Quarterly report pursuant to Section 13 or 15(d)

Long-Term Debt

v2.4.0.8
Long-Term Debt
9 Months Ended
Nov. 02, 2013
Debt Disclosure [Abstract]  
Long-Term Debt
Long-Term Debt
Tender Offer
On April 30, 2013 we announced the commencement of a cash tender offer (Tender Offer) and consent solicitation for our 7.125% Debentures Due 2023 (Notes) for total consideration consisting of an amount equal to $1,350 per $1,000 principal amount of Notes, including a consent payment in the amount equal to $50 per $1,000 principal amount of Notes. We solicited consents to effect certain proposed amendments to the indenture, as amended and supplemented, governing the Notes (the Indenture) that would eliminate most of the restrictive covenants and certain events of default and other provisions in the Indenture (Proposed Amendments).
On May 14, 2013, we announced that we had amended our previously announced Tender Offer (Amended Tender Offer) and related solicitation of consents to extend the expiration date of the consent solicitation and to increase the tender consideration. The Amended Tender Offer increased the total consideration from $1,350 to $1,450 per $1,000 principal amount of the Notes (Amended Tender Offer Consideration); extended the expiration date of the consent solicitation from May 13, 2013 to May 20, 2013 (Consent Expiration) and extended the expiration of the tender offer from May 28, 2013 to June 4, 2013 (Expiration Time).

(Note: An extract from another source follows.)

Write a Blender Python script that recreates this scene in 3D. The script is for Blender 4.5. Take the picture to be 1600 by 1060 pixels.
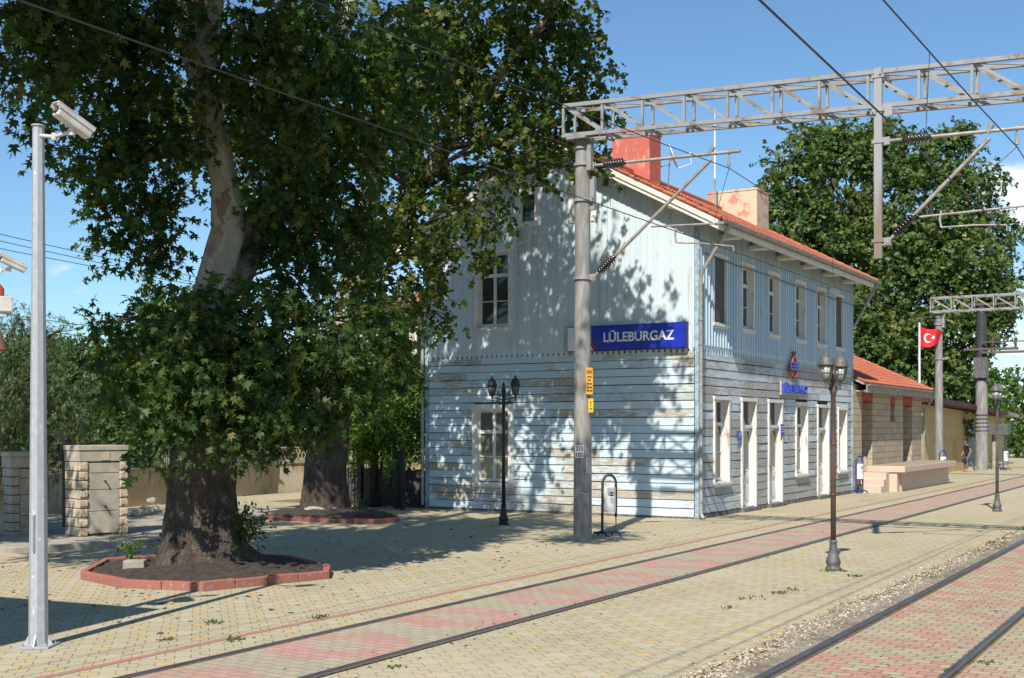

Holders that validly tendered their Notes prior to the Consent Expiration, as extended, received the Amended Tender Offer Consideration. Holders that validly tendered their Notes after the Consent Expiration, as extended, but prior to the Expiration Time, as extended, received only the tender offer consideration of $1,400 per $1,000 principal amount of the Notes (Tender Offer Consideration). Holders whose Notes were accepted for purchase in the Amended Tender Offer also received accrued and unpaid interest to, but not including, the applicable payment date for the Notes. On May 22, 2013, we accepted for purchase $243 million in aggregate principal amount of the Notes, representing 95.41% of the outstanding principal amount, for aggregate Amended Tender Offer Consideration of $352 million. On June 5, 2013, we accepted for purchase an additional $2 million in aggregate principal amount of the Notes, for aggregate Tender Offer Consideration of $3 million. The Tender Offer resulted in a loss on the extinguishment of debt of $114 million which includes the premium paid over face value of the Notes of $110 million, reacquisition costs of $2 million and the write-off of unamortized debt issue costs of $2 million. As a result of receiving the requisite consent of the Holders of at least 66 2/3% of aggregate principal amount of Notes outstanding, the Proposed Amendments were approved and became operative.
Term Loan Facility
On May 22, 2013, we entered into a $2.25 billion five-year senior secured term loan facility (2013 Term Loan Facility). The 2013 Term Loan Facility is guaranteed by J. C. Penney Company, Inc. and certain subsidiaries of JCP, and is secured by mortgages on certain real estate of JCP and the guarantors, in addition to substantially all other assets of JCP and the guarantors. Proceeds of the 2013 Term Loan Facility were used to fund the Amended Tender Offer and will be used to fund ongoing working capital requirements and general corporate purposes. We are required to make quarterly repayments in a principal amount equal to $5.625 million during the five-year term of the 2013 Term Loan Facility, beginning September 30, 2013, subject to certain reductions for mandatory and optional prepayments. As of the end of the third quarter of 2013, the balance of the 2013 Term Loan Facility is $2.24 billion.